Jesus cautions that the thief comes to steal, kill and destroy. (John 10:10).  Nevertheless, he does not promise us protection from the thief?  The fact is the life that can be lost will be lost.  The life that can be stolen will be stolen.  The life that can be destroyed will be destroyed.  It all depends on what kind of life we have.  Do we have one that can be lost, stolen or destroyed?
Abundant life
Everyone desires the good life, but what exactly does it entail?  When a man is living the good life, the world expects him to have a powerful and prestigious job; a hefty and sizeable bank account; a few houses in choice locations at home and abroad; some of the finest cars; a beautiful and devoted wife; two or three healthy children.
It is apparent from such expectations that the “good life” is only open to the rich.  But Jesus contradicts this by saying: “one’s life does not consist in the abundance of the things he possesses.” (Luke 12:15).  If so, the life that Jesus promises has been completely misunderstood.  Jesus’ “abundant life” certainly cannot be about the abundance of things, and God-given prosperity cannot be about material wealth.  What then is our life?
The Lord came to me once and asked me a characteristically loaded question.  He said: “Femi, what do you own?”  While I was pondering what exactly he meant and how to go about identifying my possessions, he decided to help me out.  He said to me: “If what you have can be lost, then it does not belong to you.  If it can be stolen, then it has no value.  If it can be burnt or destroyed then it is illusory.”
Then he asked me further: “So what do you have left?”  I did not know what to say but the Holy Spirit helped me out.  He said: “Femi, the only ‘thing’ you have left is Jesus.”
Abundant life
Jesus said: “I am come that they might have life.” (John 10:10).  But, were people not alive before he came?  No, says the word of God.  We were dead.  We were dead in trespasses and sins.  Life has nothing to do with being alive.  Jesus revealed that the dead are walking.  They are walking according to the ways of the devil.  In effect, Jesus came as the light of the world to reveal to man who was sitting in darkness that although he was alive, he was dead.  And he now says that we should receive the true bread of life from him.

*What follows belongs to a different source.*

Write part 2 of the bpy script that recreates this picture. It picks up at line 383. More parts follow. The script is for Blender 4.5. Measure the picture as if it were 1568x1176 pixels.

But then what kind of life did Jesus himself live?  Surely, the giver of “abundant life” must have enjoyed it himself?  If so, how did he enjoy it?  Once we ask this question, the contradictions to popular thinking become apparent.  Jesus did not have many of those things we normally attribute with the good life.
He was born in a manger.  He had no formal schooling or education.  He had neither chariots nor horses.  He did not have a wife or any children.  When someone volunteered to be his disciple, Jesus warned him they would not be staying at the Sheraton Hotel. He said: “Foxes have holes and birds of the air have nests, but the Son of Man has nowhere to lay His head.” (Matthew 8:20).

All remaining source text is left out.